Southern Michigan Has a Bear Problem and the DNR Wants Hunters to Fix It

   02.13.17

Southern Michigan Has a Bear Problem and the DNR Wants Hunters to Fix It

The bear population in the state of Michigan is thriving, the DNR reports, but it might be a situation where it’s becoming too much of a good thing, at least in the state’s Lower Peninsula.

According to mlive, Michigan Department of Natural Resources wildlife management specialist Kevin Swanson said there are signs of increasing bear population growth in the Upper Peninsula but the northern Lower Peninsula is way ahead of that.

“We show an increase of 29 percent since 2012 and almost 50 percent since 2000,” Swanson told the Natural Resources Commission last week. “This is a pretty pronounced trend upward in the northern Lower Peninsula population, we’re hoping to increase the harvest point significantly beginning next year for the 2017-18 seasons.”

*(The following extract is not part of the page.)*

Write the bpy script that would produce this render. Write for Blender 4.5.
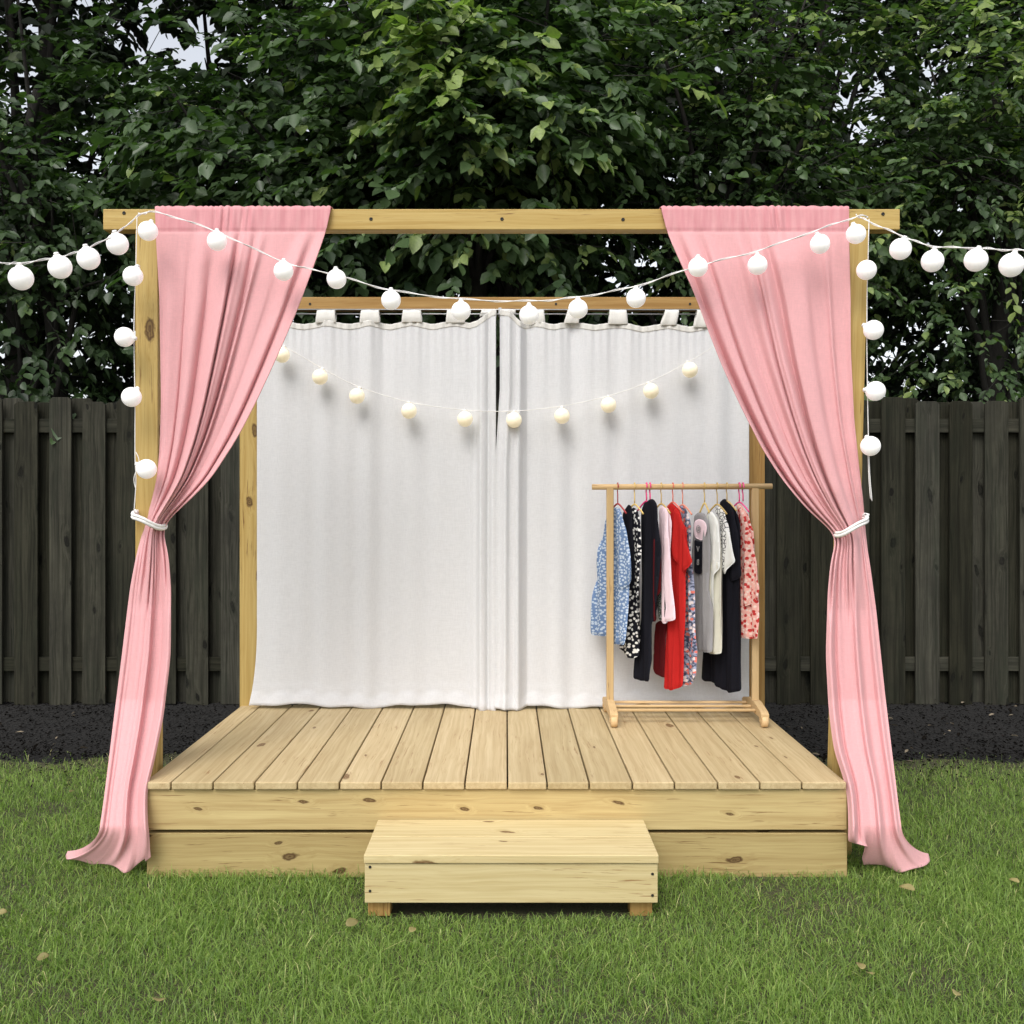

Swanson also said people are complaining of encounters with bears resulting in what’s called a bluff charge, where a bear will run full speed at a human or animal, and then stop suddenly short without ever attacking.

“We are probably still below our goal to increase the population in the U.P. region,” Swanson said. “The habitat can support it through the year 2018 then we’ll reassess that whether or not to continue to increase it or to stabilize it. Our goal is to increase numbers then increase the quota to stabilize it.”

There are approximately 9,700 bears in Michigan’s Upper Peninsula and in total, over 15,000 statewide. Swanson proposes a quota increase from 5,806 in 2016 to 5,925 for the 2017-18 season.